Why it matters: the circulation numbers feed into county reimbursement calculations, and shifts in how the state attributes library users (by geography beginning in 2024) affect reported cardholder numbers. Bailey told the council the library’s county-reimbursement share has remained roughly stable at about 42–45% of circulation by county residents, and he does not expect the usage changes to reduce county reimbursement at present.

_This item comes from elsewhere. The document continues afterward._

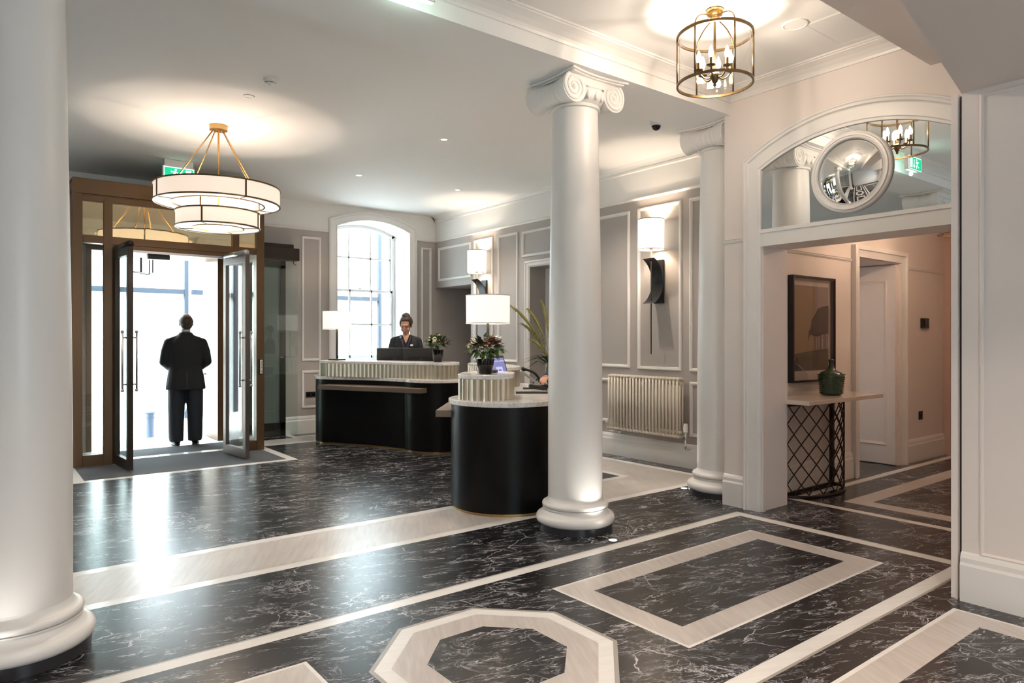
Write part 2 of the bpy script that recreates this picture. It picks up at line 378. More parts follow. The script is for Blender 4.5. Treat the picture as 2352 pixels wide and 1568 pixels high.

Details and supporting context: the library saw increases in digital lending services such as Libby/OverDrive and Hoopla; Bailey said Hoopla usage requires tighter budgeting controls in 2025. The library recorded a major, multiweek Americans in the Holocaust exhibit that the presenters said attracted visitors from across Wisconsin; Bailey said about 4,000 people visited the exhibit, including school groups. The exhibit and related programming brought external visitors to Waupaca and, the presenters said, benefitted the local economy.
Operational notes: passports are an increasing revenue source, the staff head count is roughly 12.25 full-time equivalent positions (a small net decline from the year before), and the library recorded 718 volunteer hours in 2024 versus 63 in 2023. New staff in 2024–25 included a head of youth services and a head of adult services. Presenters credited staff and volunteers with sustaining programming during a year of staffing transitions.
Council response: several council members thanked library staff for their work. Council Member Henry Velacher praised staff for finding efficiencies amid budget constraints.
Looking ahead: presenters said the library will continue to expand digital offerings, volunteer programs and collaborative exhibits with schools and community groups.